All a bit of a mad hotch potch really. In the 60’s a company called Odhams produced comics with the subtle names of Fantastic, Pow ! and Smash ! (I think Adam West had a lot to do with that). They were totally B&W except the covers and featured reprints of US Marvels alongside British original stuff. I remember Giant Man very fondly. These were pure clean B&W repros. Likewise TV21 ( a TV based comic which curiously printed the Surfer).

When these wrapped up in the late 60’s, there was nothing until Mighty World of Marvel (MWOM) was launched in 1972, actually published by Marvel. They were edited in the States and printed here. ORIGINAL covers by the likes of John Buscema and Jim Starlin, so, I hate to tell you, there’s a whole shedload of art by your respective favourites that you’ve never seen.

To British Marvel fans, Mighty World of Marvel is practically a single word. Then Spider Man & others got their own titles. MWOW specifically had pages that were coloured, but not actually coloured in, it was like the whole page would be sepia or a pale terracotta or other colour. I think it’s called spot colour. I think at the start MWOM had a few pages that were full colour as well. I have no idea to this day what the point of the spot colour was. It did not look good. Later on it just went B&W.

Hard to imagine, I know. If you follow this link you can see the first page of FF1 reprinted in green (though why anyone would want to see that I can’t imagine). If you look at the Hulk page, you can see it does not suffer from the shades of gray you’re asking about.

http://lewstringer.blogspot.com/2007/03/marvel-uk-early-years.html

There’s a period when all the colour has gone, but before they’re being properly reproduced in B&W when a lot of grey shading (which is nowhere in the original US comics) appears. I think this is what you’re referring to. It makes the whole thing look a bit muddy and vague. I would guess it was done to compensate some other problem that occurred reproducing colour as B&W because it certainly brings nothing to the party.

Later, it’s better, and I would say from the mid 70’s it was taken from the original artwork, post-inker, pre-colourist.

I’ll try to find the gray pages somewhere.

Cheers
Richard

PS - Karen, if you’re a Starlin completist, best you don’t follow that link !

Doug said...

Richard --

That is fascinating information! Thanks for the link, too!

And now, back to a discussion of all things vampiric...

Doug

J.A. Morris said...

Thanks to Karen for the review!
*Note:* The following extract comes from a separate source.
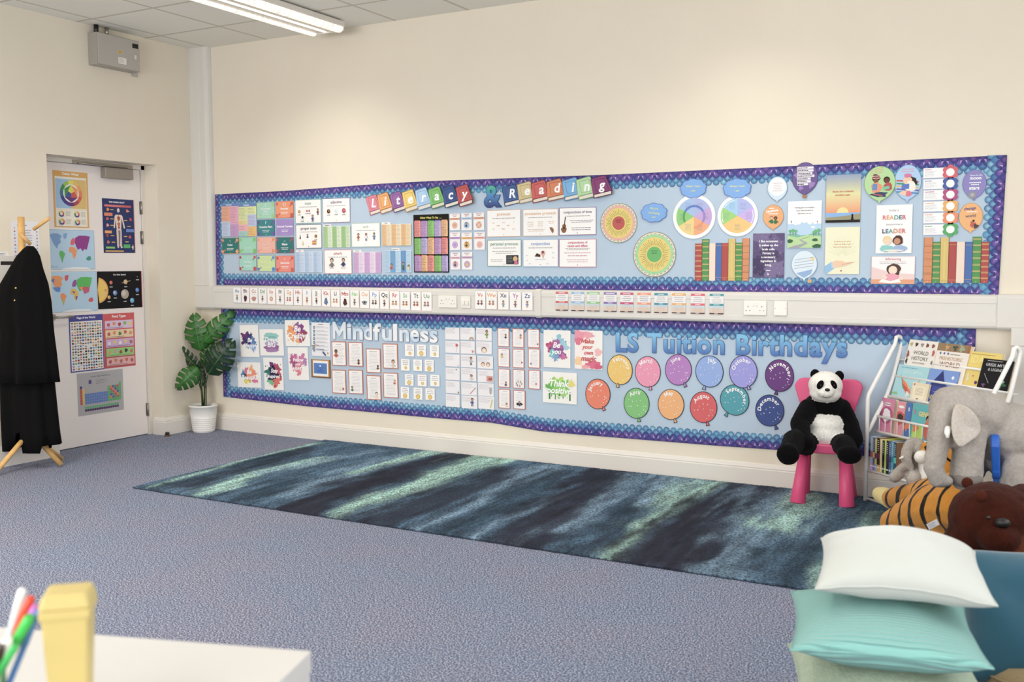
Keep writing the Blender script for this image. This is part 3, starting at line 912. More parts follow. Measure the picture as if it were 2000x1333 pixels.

I was a little surprised when I saw that book at the local comic shop. It's amazing how 'Twilight'/'True Blood'-mania has finally gotten Marvel to reprint some of their 70s horror series.
Richard is exactly right about 'Tomb Of Dracula'. I recently got the first 2 tpbs of the series and the inking & writing makes it hard to get through the first few stories.

When Palmer's name finally showed up in the credits, I let out an audible sigh of relief.

Karen said...

Richard and J.A. - I also bought the Tomb of Dracula TPBs last year and this, and so far I've done three reviews (you can check the sidebar to the left or check this out for the first one: http://bronzeagebabies.blogspot.com/2010/10/bab-two-in-one-clark-kent-bumbling.html.

I would agree heartily, no one knew what to do with this book initially. Wolfman came in and started it down the right path, but even so, I'm finding his early stories a bit weak. I haven't started the third TPB yet but I'm hoping it gets to the good stuff.

Karen

jefsview said...

I was waiting for these, and when solicited became uttered disenfranchised.

These should have been Essentials, like the rest of the Marvel Horror line. In fact, I was hoping this would be Volume 2 in Essential Marvel Horror (Volume 1 featuring the Son of Satan).

These were once magazine sized issues, and need to be in a larger format. I was also hoping for reprints of the Aventures into Fear color issues once the B&W ran its course.

But this showed that Marvel didn't have as much faith in the property. Even the mummy got reprinted in Essentials.